[Entries provided]:
▼
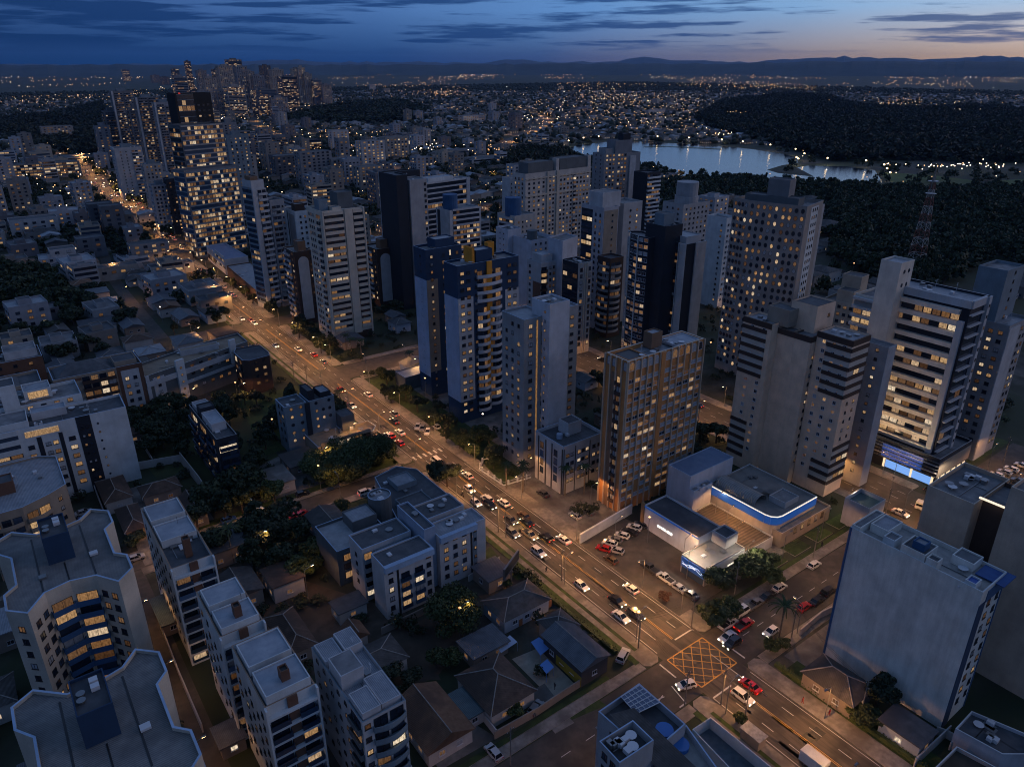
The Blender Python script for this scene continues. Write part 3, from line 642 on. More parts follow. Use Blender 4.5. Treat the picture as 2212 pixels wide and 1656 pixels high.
▲
▼
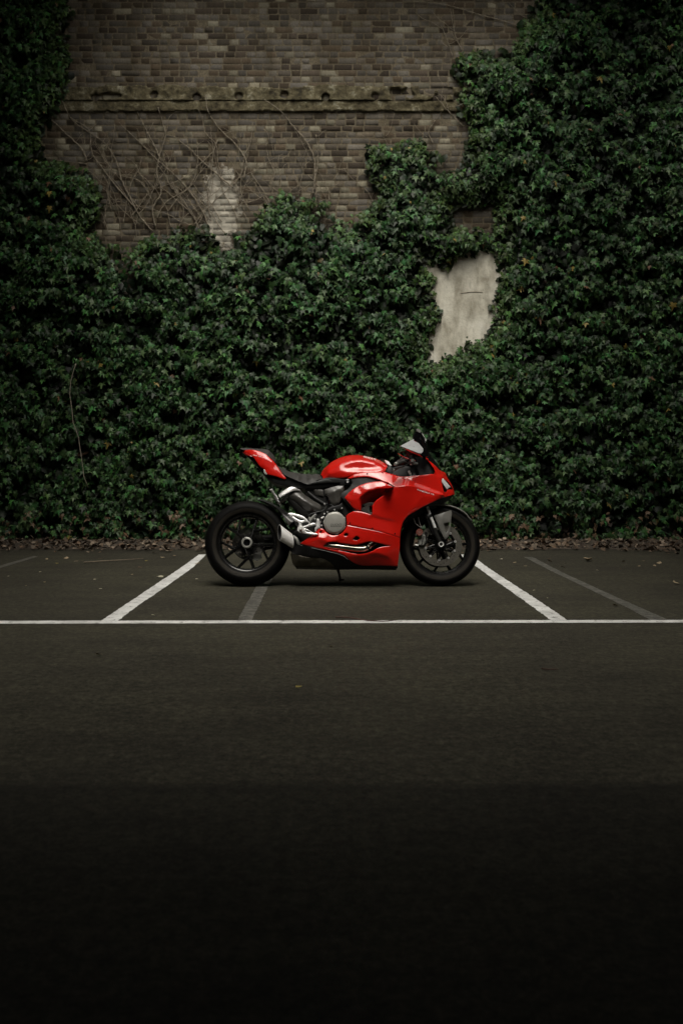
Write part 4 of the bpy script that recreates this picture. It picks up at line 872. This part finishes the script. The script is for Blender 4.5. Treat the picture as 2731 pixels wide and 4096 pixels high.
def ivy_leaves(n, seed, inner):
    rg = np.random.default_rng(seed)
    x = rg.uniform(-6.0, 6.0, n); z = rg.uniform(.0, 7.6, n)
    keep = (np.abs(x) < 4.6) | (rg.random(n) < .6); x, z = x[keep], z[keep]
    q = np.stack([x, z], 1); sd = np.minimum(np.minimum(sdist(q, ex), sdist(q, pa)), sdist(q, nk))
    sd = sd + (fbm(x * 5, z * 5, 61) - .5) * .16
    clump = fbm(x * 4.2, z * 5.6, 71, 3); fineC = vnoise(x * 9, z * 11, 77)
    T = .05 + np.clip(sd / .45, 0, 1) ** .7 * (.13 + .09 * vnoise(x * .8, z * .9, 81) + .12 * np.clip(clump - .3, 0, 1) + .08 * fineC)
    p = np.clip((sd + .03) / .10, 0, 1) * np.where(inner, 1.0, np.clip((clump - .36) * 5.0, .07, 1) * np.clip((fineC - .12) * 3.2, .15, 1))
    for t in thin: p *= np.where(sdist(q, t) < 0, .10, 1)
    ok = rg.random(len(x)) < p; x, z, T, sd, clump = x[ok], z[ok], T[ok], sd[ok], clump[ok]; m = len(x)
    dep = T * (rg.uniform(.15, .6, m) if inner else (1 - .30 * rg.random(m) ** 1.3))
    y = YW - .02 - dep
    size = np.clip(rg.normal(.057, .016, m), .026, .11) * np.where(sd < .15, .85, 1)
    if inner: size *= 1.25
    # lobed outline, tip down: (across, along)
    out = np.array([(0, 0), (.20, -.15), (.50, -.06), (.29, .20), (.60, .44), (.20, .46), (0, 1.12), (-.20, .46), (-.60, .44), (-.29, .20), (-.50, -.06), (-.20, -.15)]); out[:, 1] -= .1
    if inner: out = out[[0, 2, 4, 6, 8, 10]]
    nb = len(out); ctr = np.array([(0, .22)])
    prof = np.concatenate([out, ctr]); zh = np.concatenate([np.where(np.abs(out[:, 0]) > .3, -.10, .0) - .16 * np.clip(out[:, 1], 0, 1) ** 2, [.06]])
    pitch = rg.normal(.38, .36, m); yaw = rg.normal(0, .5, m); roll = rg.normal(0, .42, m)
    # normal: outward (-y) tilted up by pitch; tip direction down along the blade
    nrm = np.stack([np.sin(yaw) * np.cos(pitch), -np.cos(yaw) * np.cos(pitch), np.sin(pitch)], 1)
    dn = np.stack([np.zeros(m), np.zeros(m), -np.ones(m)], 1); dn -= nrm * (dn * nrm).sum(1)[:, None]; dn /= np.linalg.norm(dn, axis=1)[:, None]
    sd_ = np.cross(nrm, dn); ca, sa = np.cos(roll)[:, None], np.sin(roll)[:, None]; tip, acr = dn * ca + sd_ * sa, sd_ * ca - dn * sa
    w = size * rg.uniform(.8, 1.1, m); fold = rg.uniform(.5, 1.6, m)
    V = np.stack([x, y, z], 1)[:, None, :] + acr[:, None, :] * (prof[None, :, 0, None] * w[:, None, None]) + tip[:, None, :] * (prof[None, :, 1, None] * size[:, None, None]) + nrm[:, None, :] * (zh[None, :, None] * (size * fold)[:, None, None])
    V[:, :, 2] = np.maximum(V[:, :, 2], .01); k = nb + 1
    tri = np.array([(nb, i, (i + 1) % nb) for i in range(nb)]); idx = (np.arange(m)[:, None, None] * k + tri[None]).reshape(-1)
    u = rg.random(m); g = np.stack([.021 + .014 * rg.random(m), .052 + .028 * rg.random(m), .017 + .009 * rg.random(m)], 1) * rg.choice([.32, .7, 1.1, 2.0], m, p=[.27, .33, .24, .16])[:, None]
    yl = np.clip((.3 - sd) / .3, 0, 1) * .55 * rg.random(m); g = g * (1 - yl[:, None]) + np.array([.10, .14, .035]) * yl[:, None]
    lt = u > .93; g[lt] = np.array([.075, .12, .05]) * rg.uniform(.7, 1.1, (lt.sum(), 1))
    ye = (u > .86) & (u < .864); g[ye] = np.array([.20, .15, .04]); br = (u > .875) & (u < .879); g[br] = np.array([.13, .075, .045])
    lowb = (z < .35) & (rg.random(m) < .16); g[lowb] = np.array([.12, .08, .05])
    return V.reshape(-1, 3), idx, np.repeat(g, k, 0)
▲
[What is being asked]:
Return nothing except the number of lines that include the string "script".

[Exercise output]:
2